I stumbled upon this trying to write a function that generically takes a range (or something else with which str
can be indexed), and slices a str with that range. I got that to work, this bug comes into play when the str is produced by slicing another string with a RangeFrom
or another concrete type (in the same function).

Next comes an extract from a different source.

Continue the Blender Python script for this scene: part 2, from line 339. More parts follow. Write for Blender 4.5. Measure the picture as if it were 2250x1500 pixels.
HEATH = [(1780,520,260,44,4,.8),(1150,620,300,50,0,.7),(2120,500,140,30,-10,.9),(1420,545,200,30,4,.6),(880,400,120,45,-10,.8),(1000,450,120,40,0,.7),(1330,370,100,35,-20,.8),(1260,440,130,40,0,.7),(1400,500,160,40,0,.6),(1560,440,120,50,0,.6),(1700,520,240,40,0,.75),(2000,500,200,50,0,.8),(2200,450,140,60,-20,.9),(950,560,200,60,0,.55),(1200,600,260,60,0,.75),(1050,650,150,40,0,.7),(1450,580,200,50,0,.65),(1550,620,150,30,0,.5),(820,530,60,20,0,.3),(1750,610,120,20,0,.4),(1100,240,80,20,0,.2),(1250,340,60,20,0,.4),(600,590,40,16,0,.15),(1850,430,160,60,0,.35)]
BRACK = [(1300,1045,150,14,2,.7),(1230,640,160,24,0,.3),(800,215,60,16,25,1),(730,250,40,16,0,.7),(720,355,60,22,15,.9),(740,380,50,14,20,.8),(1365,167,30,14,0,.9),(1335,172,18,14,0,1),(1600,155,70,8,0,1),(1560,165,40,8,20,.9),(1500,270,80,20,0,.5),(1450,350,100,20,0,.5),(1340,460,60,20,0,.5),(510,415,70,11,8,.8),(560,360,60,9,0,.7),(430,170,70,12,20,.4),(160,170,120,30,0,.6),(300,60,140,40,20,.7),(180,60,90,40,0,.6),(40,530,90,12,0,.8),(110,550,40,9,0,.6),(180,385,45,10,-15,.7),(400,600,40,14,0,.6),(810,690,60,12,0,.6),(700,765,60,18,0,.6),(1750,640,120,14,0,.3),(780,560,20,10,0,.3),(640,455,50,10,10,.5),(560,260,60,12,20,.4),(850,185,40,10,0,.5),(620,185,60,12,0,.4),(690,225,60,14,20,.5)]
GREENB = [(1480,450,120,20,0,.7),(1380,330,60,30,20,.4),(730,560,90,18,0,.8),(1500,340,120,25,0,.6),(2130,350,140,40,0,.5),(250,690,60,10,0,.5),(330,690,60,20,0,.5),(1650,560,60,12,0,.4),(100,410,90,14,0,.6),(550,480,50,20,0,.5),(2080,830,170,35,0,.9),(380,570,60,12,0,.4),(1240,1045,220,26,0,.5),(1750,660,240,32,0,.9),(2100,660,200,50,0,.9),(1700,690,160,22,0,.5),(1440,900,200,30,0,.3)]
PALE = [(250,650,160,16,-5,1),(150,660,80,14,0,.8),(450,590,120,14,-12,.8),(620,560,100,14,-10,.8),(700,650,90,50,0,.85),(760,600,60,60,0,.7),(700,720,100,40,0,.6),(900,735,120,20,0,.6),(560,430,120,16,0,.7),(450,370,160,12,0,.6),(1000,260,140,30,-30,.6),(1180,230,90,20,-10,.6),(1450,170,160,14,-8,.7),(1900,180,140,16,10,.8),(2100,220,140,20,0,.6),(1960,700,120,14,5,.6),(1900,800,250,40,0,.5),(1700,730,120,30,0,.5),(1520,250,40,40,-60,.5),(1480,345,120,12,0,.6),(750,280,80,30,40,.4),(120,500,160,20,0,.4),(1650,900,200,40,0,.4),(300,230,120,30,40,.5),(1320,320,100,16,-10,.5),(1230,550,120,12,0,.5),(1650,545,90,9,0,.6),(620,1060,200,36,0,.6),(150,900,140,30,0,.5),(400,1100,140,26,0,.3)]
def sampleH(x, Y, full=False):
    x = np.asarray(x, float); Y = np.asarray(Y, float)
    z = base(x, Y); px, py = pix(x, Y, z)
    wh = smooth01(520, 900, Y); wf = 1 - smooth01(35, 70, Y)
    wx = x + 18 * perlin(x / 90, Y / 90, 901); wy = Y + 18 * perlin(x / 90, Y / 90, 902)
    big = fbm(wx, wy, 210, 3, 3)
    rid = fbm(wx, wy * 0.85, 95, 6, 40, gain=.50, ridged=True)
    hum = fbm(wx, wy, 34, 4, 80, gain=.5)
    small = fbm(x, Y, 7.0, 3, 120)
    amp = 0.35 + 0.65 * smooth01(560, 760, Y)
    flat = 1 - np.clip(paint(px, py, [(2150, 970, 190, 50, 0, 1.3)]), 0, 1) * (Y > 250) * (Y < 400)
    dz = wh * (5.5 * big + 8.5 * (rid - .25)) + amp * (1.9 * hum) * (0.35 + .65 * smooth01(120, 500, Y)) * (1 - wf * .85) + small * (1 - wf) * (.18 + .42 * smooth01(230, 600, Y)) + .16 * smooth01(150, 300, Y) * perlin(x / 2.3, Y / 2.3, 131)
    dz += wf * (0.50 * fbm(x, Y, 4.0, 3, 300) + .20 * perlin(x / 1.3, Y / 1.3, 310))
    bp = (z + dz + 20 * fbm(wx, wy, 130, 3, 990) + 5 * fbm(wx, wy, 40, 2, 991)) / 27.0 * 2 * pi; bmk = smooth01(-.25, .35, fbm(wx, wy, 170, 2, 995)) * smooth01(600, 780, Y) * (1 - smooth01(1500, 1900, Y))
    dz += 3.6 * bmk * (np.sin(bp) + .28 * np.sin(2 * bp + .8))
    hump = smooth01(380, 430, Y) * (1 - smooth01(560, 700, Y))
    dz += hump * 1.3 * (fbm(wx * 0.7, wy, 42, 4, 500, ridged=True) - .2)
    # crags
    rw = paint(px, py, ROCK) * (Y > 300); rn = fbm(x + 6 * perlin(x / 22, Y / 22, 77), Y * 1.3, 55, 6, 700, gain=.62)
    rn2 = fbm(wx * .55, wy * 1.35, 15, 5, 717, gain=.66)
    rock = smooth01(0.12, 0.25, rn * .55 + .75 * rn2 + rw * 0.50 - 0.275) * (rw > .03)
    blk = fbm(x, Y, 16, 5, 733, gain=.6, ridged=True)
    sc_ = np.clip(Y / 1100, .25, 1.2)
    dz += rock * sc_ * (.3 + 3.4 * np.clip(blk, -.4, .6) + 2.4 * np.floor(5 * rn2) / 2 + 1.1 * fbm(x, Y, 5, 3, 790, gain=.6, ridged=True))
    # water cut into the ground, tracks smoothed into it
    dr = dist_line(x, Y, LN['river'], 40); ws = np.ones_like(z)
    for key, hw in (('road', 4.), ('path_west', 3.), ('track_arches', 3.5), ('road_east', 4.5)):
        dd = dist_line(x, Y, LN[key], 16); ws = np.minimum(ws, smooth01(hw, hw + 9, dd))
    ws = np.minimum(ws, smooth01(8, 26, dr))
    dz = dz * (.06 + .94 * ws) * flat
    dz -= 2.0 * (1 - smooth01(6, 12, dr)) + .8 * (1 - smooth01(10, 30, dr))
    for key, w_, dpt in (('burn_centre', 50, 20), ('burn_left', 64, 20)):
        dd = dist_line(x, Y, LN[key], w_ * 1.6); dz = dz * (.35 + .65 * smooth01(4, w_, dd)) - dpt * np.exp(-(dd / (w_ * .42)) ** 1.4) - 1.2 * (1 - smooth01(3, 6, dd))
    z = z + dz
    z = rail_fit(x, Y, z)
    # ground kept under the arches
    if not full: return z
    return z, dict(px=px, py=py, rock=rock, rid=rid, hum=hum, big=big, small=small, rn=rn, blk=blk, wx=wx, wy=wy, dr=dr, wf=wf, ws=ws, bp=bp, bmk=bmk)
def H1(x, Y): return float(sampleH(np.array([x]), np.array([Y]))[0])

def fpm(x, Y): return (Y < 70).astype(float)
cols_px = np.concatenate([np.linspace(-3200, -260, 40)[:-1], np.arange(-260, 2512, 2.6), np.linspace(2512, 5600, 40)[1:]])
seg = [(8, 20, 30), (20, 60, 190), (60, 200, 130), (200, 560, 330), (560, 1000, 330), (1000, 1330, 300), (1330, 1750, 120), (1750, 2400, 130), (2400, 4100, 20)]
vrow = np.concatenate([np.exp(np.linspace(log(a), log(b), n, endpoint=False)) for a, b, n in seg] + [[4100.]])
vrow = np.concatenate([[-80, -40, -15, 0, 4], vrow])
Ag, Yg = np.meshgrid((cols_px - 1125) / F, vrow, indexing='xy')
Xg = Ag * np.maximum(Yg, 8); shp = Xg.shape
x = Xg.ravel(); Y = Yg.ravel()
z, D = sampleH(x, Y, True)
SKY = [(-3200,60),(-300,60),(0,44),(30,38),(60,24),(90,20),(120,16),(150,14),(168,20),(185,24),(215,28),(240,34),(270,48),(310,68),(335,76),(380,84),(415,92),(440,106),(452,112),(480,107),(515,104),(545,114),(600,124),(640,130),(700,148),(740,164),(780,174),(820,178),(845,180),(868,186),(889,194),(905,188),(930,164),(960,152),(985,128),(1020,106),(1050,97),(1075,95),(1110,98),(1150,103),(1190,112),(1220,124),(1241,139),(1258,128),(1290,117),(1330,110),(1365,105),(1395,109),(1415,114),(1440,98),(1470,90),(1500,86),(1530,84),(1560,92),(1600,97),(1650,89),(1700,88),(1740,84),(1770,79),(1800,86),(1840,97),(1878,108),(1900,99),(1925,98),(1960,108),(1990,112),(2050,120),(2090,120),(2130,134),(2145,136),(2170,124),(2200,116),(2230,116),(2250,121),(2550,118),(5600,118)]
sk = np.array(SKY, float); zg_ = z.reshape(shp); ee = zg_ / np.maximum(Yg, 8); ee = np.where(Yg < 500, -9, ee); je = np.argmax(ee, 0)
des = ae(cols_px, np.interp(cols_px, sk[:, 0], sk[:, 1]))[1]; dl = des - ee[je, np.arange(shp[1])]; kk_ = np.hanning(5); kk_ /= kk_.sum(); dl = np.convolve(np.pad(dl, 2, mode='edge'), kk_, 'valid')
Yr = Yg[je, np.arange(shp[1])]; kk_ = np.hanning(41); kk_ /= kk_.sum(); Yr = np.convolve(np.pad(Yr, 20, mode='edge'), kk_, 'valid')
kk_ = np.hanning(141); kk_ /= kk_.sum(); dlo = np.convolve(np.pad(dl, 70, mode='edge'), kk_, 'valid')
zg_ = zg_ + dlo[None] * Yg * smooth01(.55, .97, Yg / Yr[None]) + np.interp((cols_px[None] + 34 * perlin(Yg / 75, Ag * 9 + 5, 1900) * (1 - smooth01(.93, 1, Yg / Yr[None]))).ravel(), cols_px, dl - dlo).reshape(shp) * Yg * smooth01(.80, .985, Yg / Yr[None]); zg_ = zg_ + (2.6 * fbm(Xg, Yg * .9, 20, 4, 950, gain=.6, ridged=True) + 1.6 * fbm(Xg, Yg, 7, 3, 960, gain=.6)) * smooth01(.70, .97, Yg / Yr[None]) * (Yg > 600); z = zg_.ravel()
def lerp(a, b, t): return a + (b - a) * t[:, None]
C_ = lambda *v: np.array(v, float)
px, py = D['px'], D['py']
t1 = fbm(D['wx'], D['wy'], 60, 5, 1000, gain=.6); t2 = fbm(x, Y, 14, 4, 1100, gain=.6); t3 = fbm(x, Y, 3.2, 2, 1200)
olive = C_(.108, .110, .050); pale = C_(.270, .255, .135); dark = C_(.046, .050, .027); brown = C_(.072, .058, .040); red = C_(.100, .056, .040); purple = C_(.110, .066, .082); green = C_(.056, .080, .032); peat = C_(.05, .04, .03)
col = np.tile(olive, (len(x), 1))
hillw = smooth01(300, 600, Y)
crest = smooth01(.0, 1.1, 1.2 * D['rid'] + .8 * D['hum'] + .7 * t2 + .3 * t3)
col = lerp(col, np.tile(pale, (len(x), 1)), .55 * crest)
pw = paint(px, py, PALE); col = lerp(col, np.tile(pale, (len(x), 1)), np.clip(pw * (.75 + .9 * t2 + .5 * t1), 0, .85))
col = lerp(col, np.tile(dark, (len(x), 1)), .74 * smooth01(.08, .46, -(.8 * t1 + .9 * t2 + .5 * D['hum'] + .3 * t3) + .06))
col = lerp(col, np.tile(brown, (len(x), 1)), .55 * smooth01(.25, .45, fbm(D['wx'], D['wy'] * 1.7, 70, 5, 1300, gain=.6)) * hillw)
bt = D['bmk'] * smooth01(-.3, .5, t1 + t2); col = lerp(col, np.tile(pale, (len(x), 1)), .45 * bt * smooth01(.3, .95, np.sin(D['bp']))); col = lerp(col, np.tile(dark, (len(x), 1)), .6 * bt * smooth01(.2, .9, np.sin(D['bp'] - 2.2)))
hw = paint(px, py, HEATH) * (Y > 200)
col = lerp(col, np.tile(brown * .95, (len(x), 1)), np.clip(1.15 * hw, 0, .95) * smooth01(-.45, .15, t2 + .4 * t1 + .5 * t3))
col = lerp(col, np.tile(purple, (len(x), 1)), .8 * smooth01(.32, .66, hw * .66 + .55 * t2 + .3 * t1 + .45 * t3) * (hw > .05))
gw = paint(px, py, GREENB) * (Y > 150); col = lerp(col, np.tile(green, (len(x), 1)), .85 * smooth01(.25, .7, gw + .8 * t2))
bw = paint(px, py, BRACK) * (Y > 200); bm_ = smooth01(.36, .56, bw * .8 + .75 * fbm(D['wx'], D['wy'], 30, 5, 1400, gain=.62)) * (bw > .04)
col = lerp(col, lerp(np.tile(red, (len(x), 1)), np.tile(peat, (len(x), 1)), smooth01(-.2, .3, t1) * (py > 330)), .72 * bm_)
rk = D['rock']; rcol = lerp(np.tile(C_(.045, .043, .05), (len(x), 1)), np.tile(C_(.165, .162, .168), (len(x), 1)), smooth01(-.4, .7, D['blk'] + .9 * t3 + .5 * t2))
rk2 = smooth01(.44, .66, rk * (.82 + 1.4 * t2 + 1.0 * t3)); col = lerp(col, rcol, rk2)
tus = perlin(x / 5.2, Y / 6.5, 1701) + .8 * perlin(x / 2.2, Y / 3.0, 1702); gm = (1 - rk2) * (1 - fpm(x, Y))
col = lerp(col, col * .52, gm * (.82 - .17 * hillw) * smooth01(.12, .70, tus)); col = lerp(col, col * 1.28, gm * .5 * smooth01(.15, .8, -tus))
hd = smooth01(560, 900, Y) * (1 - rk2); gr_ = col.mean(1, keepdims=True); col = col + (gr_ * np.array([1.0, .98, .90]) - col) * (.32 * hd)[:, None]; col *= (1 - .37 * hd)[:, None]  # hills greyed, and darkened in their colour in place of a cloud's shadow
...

Here's a simpler (no lifetimes, no associated types) and self-contained example (playpen):
trait Frobnicate<I> {
fn frob(&self, i: I) -> Self;
}
struct Thing;
struct IA;
struct IB;
impl Frobnicate<IA> for Thing {
fn frob(&self, _i: IA) -> Thing {
Thing
}
}
impl Frobnicate<IB> for Thing {
fn frob(&self, _i: IB) -> Thing {
Thing
}
}
fn delegate_frob<I>(t: Thing, i: I) -> Thing
where
Thing: Frobnicate<I>,
{
let t2: Thing = t.frob(IA);
t2.frob(i)
}
This seems innocent enough. There's a impl Frobnicate<IA> for Thing
, so the .frob(IA)
call should work, and it's known to return Thing
again, so via the where
clause the .frob(i)
call is good as well. However, I get this error message:
error[E0308]: mismatched types
--> src/main.rs:26:28
|
22 | fn delegate_frob<I>(t: Thing, i: I) -> Thing
| - expected this type parameter
...
26 | let t2: Thing = t.frob(IA);
| ---- ^^ expected type parameter `I`, found `IA`
| |
| arguments to this method are incorrect
|
= note: expected type parameter `I`
found struct `IA`
note: method defined here
--> src/main.rs:2:8
|
2 | fn frob(&self, i: I) -> Self;
| ^^^^ -
It appears that the where clause makes the compiler forget that there are other impls.
Adding a Thing : Frobnicate<IA>
bound only makes the compiler (rightly) complain that that's not a bound at all, since it doesn't involve any type parameters.
UFCS makes it compile, though:
let t2: Thing = <Thing as Frobnicate<IA>>::frob(&t, IA);
Edit: Besides playpen, I can also reproduce this locally:
rustc 1.0.0-beta (9854143cb 2015-04-02) (built 2015-04-02)
binary: rustc
commit-hash: 9854143cba679834bc4ef932858cd5303f015a0e
commit-date: 2015-04-02
build-date: 2015-04-02
host: x86_64-pc-windows-gnu
release: 1.0.0-beta
But I already noticed it a couple of weeks ago, so it can't be a recent regression.